Well, I do know a thing or two about herding cats.[3]

But Isaiah wasn’t being called to be a pastor; he was being called to be a prophet.  There’s a big difference.

The old word for a pastor in many places was parson.  That’s just an old pronunciation of person.  The pastor was seen as the person of God living and working among a community of people.  It sets a pastor apart, puts them in a special position, but they’re still part of the community.  We are preachers, theologians, teachers; but we are all those things in residence, embedded in the community’s life.

But Isaiah was called to be a prophet—he was totally set apart.  Remember his cry of woe and despair:  I am a man of unclean lips, and I live among a people of unclean lips.  I’m one of them, one of the common people, I’m embedded in a corrupt community.

But when the seraph touches his lips with the burning coal, and pronounces him cleansed, he is no longer one of them, not in the same way as he was before.  Now he’s set apart, made holy like God is holy.  And when he goes back among the people, he’s not going to fit in like he did.  He’s going to say things that don’t make the people feel so good.  He’s going to say things that are so hard to hear, they simply refuse to hear them.

So I really don’t want to say to everybody here that we should all be like Isaiah.  Let God cleans us with purifying fire, set us apart from everybody else, for special tasks that will make everybody else think we’re misfits, to say special words that make everybody stick their fingers in their ears.

No, I don’t want to tell you to be like Isaiah—but someone else already did.  Someone told us, “Be holy as I the Lord am holy.”[4]  Be cleansed.  Be an oddball.  Be different.

Someone else showed us what this looks like:  Touch the untouchable.  Love the unlovable.  Stand up against systems that lay heavy burdens on innocent people.  Walk the path of obedience, not the path of respectability—even if it leads to a cross on a dark and desolate hillside.

Even today, even after all we’ve been through on 9/11, and before, and after, the Lord still sits on the throne.  The center still holds strong—God is still the King of Kings.  The cleansing of God’s purifying fire still sets us apart for new ministries in new times.

Here we are, Lord!  We will go for you, and speak your words to our fearful, angry, divided world that has its fingers in its ears.  We will go for you, and shine your light into our dark and despairing world that has its eyes shut.  We will do your will, no matter how long it takes and even if nobody else pays any attention at all.
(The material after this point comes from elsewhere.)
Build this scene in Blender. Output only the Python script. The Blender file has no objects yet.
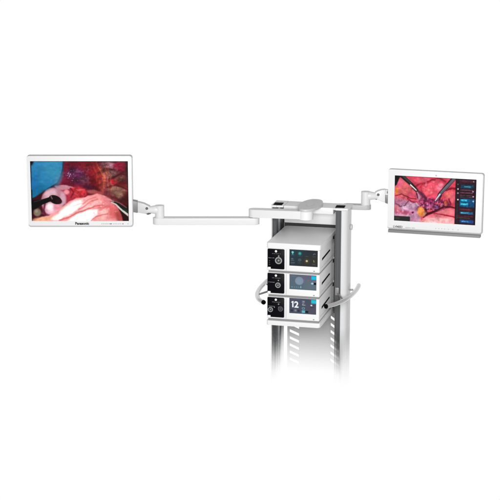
import bpy, bmesh, math, random
import numpy as np
from mathutils import Vector, Matrix
from math import radians, sin, cos, pi

random.seed(4)
S = bpy.context.scene
COL = S.collection

# ------------------------------------------------------------------ materials
def pbr(name, col, rough=.4, metal=0., spec=.5, fade=None, bump=0., bscale=400., coat=0., vary=0., fpow=1.):
    m = bpy.data.materials.new(name); m.use_nodes = True
    nt = m.node_tree; b = nt.nodes['Principled BSDF']
    b.inputs['Base Color'].default_value = (*col, 1)
    b.inputs['Roughness'].default_value = rough
    b.inputs['Metallic'].default_value = metal
    b.inputs['Specular IOR Level'].default_value = spec
    b.inputs['Coat Weight'].default_value = coat
    tc = nt.nodes.new('ShaderNodeTexCoord')
    if bump or vary:
        n = nt.nodes.new('ShaderNodeTexNoise'); n.inputs['Scale'].default_value = bscale
        n.inputs['Detail'].default_value = 4
        nt.links.new(tc.outputs['Object'], n.inputs['Vector'])
        if bump:
            bp = nt.nodes.new('ShaderNodeBump'); bp.inputs['Strength'].default_value = bump
            bp.inputs['Distance'].default_value = .0004
            nt.links.new(n.outputs['Fac'], bp.inputs['Height']); nt.links.new(bp.outputs['Normal'], b.inputs['Normal'])
        if vary:
            mr = nt.nodes.new('ShaderNodeMapRange')
            mr.inputs['To Min'].default_value = rough - vary; mr.inputs['To Max'].default_value = rough + vary
            nt.links.new(n.outputs['Fac'], mr.inputs['Value']); nt.links.new(mr.outputs['Result'], b.inputs['Roughness'])
    if fade:                       # the cut-out dissolves towards the bottom of the cart (by height on the cart itself)
        sp = nt.nodes.new('ShaderNodeSeparateXYZ'); nt.links.new(tc.outputs['Object'], sp.inputs[0])
        mr = nt.nodes.new('ShaderNodeMapRange'); mr.inputs['From Min'].default_value = fade[0]; mr.inputs['From Max'].default_value = fade[1]
        nt.links.new(sp.outputs['Z'], mr.inputs['Value'])
        pw = nt.nodes.new('ShaderNodeMath'); pw.operation = 'POWER'; pw.inputs[1].default_value = fpow
        nt.links.new(mr.outputs['Result'], pw.inputs[0]); nt.links.new(pw.outputs[0], b.inputs['Alpha'])
    return m

FADE = (.285, .690)
W   = pbr('white_enamel', (.83, .83, .83), .38, bump=.04, vary=.05)
WF  = pbr('white_enamel_column', (.74, .74, .74), .30, fade=FADE, bump=.04, fpow=1.5)
WP  = pbr('white_bezel', (.86, .86, .86), .45, bump=.05)
LG  = pbr('light_grey_plastic', (.62, .62, .62), .42, bump=.06, vary=.05)
AW  = pbr('white_arm_enamel', (.76, .76, .76), .36, bump=.05, vary=.05)
RG  = pbr('soft_grey_plastic', (.50, .50, .50), .42, bump=.05)
SLV = pbr('grey_sleeve', (.22, .22, .225), .4)
RIM = pbr('pale_grey_rim', (.52, .52, .52), .4)
MG  = pbr('mid_grey_metal', (.30, .30, .30), .35, metal=.3)
LIP = pbr('grey_lip', (.25, .25, .255), .5)
DG  = pbr('dark_grey_channel', (.085, .09, .095), .5, fade=FADE, fpow=2.6)
DG2 = pbr('darker_groove', (.035, .037, .04), .55, fade=FADE, fpow=2.6)
IW  = pbr('aluminium_wall', (.50, .51, .53), .35, metal=.4, fade=FADE, fpow=2.6)
BPN = pbr('grey_sheet_panel', (.40, .40, .40), .55, fade=(.315, .73), bump=.05, fpow=1.35)
DK  = pbr('gap_shade_dark', (.02, .02, .022), .6)  # near-black that puts the beam gap's shade into colour
BLK = pbr('black_gloss', (.0035, .0035, .006), .35, spec=.06)
RUB = pbr('black_rubber', (.003, .003, .003), .7, spec=.02)
TUBE= pbr('satin_tube', (.72, .72, .73), .3, metal=.75)
INK = pbr('grey_print', (.20, .20, .21), .6)
INKL= pbr('pale_print', (.50, .50, .51), .6)
INKB= pbr('black_print', (.012, .012, .014), .6)
WPR = pbr('white_print', (.85, .85, .85), .5)
STEEL=pbr('socket_steel', (.36, .37, .37), .4, metal=.3)
SDK = pbr('socket_dark_steel', (.11, .11, .115), .4, metal=.3)
GRN = pbr('green_lamp', (.16, .34, .2), .4)

def screen_mat():
    m = bpy.data.materials.new('lit_display'); m.use_nodes = True
    nt = m.node_tree; b = nt.nodes['Principled BSDF']
    b.inputs['Base Color'].default_value = (.003, .003, .003, 1); b.inputs['Roughness'].default_value = .35
    b.inputs['Specular IOR Level'].default_value = .08
    a = nt.nodes.new('ShaderNodeVertexColor'); a.layer_name = 'picture'
    nt.links.new(a.outputs['Color'], b.inputs['Emission Color']); b.inputs['Emission Strength'].default_value = 1.0
    return m
SCR = screen_mat()
def glow(name, c):
    m = bpy.data.materials.new(name); m.use_nodes = True; b = m.node_tree.nodes['Principled BSDF']
    b.inputs['Base Color'].default_value = (0, 0, 0, 1); b.inputs['Specular IOR Level'].default_value = .05
    b.inputs['Emission Color'].default_value = (*c, 1); b.inputs['Emission Strength'].default_value = 1
    return m
GLW = glow('display_white', (.9, .92, .95))

# ------------------------------------------------------------------ mesh helpers
def link(name, bm, mat, parent=None, off=(0, 0, 0), smooth=35):
    me = bpy.data.meshes.new(name)
    if any(off): bmesh.ops.translate(bm, verts=bm.verts, vec=Vector(off))
    bmesh.ops.recalc_face_normals(bm, faces=bm.faces)
    bm.to_mesh(me); bm.free()
    me.materials.append(mat)
    if smooth:
        for p in me.polygons: p.use_smooth = True
        me.set_sharp_from_angle(angle=radians(smooth))
    o = bpy.data.objects.new(name, me); COL.objects.link(o); o.parent = parent
    return o

def empty(name, loc, rz, label, cat, group=None):
    o = bpy.data.objects.new(name, None); COL.objects.link(o)
    o.empty_display_size = .05
    o.location = loc; o.rotation_euler = (0, 0, rz)
    o['label'] = label; o['category'] = cat
    if group: o['group'] = group
    return o

def bevel(bm, w, seg=3, edges=None):
    if w: bmesh.ops.bevel(bm, geom=list(edges if edges is not None else bm.edges), offset=w, segments=seg, profile=.5, affect='EDGES', clamp_overlap=True)
    return bm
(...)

Yes, we will be like Isaiah.


[1] h/t to The Who.

[2] We have to specify which Isaiah we’re talking about, because scholars now believe there were multiple authors in the Isaiah book as we have it:  Isaiah of Jerusalem in chapters 1-39, Isaiah of the Exile in chapters 40-55, and then a Third Isaiah in chapters 56-66.

[3] The most important thing to remember about herding cats is that you can’t herd them anywhere they haven’t already made up their minds to go.

[4] Leviticus 19:2, among other places.